De recuerdos y lunas

Hemingway

Como no todos hemos podido orinarnos encima de Hemingway, como dicen que hizo el niño Miguel Bosé, nos hemos limitado a leerlo. De Hemingway conocía "El viejo y el mar", "Las nieves del Kilimanjaro" y "París era una fiesta". Ahora, gracias al regalo que dijimos de mi vecino Gracián que vivía aquí al lado, he leído “Muerte en la tarde”. Y esto nos dicta las palabras que habrán de ser sobre Hemingway.
Nunca he entendido cómo habiendo escrito "El viejo y el mar", metáfora de esperanzas, puede terminar uno suicidándose. En julio de 1961 en Ketchum, Idaho, Hemingway ponía a la historia de su vida un grueso punto final. Lo escribía con sangre. Disparándose con un fusil. Y no pudo contárnoslo como le gustaba contarlo para irritación de los remilgados Literary Humanists que denunciaron su regodeo en las realidades más crudas.
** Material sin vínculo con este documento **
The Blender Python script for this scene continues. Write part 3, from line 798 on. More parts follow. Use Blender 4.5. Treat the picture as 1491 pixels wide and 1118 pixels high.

El tiro "destrozó el cráneo como si fuera una maceta" —hubiera escrito quizás como cuando describió el efecto del cuerno del toro en el cráneo de Manuel Granero. Hemingway no escribía para finolis. Leído "El viejo y el mar" no entendemos cómo pudo suicidarse porque siempre cabe el consuelo, si no del gran pez, sí de su esqueleto. A lo peor es que el nobel no supo ni de la espina de sus esperanzas. Pasaba por una depresión, tiburón que nos acecha, que le impedía escribir. Y esto, el no poder escribir, sí que es la muerte para un escritor. Pero hablemos ya sobre "Muerte en la tarde" antes de que nos toque aviso la presidencia por entretenernos en el tanteo.

Aun no siendo aficionado a los toros es obra interesante. Eludo la calificación de novela porque no sé muy bien lo que es. Un "collage" dice Mandel en la introducción. Y nos parece acertada esta definición al ser un poco de todo. Y todo magistral. En "Muerte en la tarde" seduce hasta el glosario que documenta el libro. En él, Hemingway no se limita a una descripción académica de los conceptos sino que, en ocasiones, glosa comentarios jugosos. Véase por ejemplo cuando explica “Cojones”, con alusiones a Primo de Rivera; o “Cerveza”, convirtiendo el significado en una guía de bares de Madrid. Otras veces, no obstante, es un glosario preciso y limpio. Con la claridad pedagógica de quien explica muy bien a los que no saben. Este didacticismo lo emplea magníficamente cuando hace a lo largo del libro, a modo de crónica periodística, descripciones de las técnicas del toreo. No menos atraen los reportajes de sucesos vividos en el entorno taurino que independientemente desarrollados darían para una novela. Valga aquel caso de los gitanos que se vengaron contra un toro muy corrido que había matado a un familiar. Y muchos casos más. Porque cada muerte que nos cuenta el autor –y más si es de un torero– es elevada a la categoría de tragedia universal. Esta es la impresión que nos queda. Y la de mucha poesía entre líneas. Además, ya medio se ha dicho, el libro es guía turística experimentada con consejos propios de quien ha pisado como trotamundo el terreno. Y a lo largo de la obra, también Hemingway reflexiona sobre literatura. Y esta es la faena que más nos ha seducido. Sobre todo unos diálogos con una señora que son literatura fresca entre el surrealismo o el absurdo y la realidad.

Gracias, amigo Gracián, por darme esta oportunidad para volver a disfrutar de Hemingway. Ya sólo espero volver a torear contigo en esta plaza. Y como decía El Gallo: "Dejémosle la fuerza al toro". Lástima que la sed nos haya apartado un tiempo de literaturas.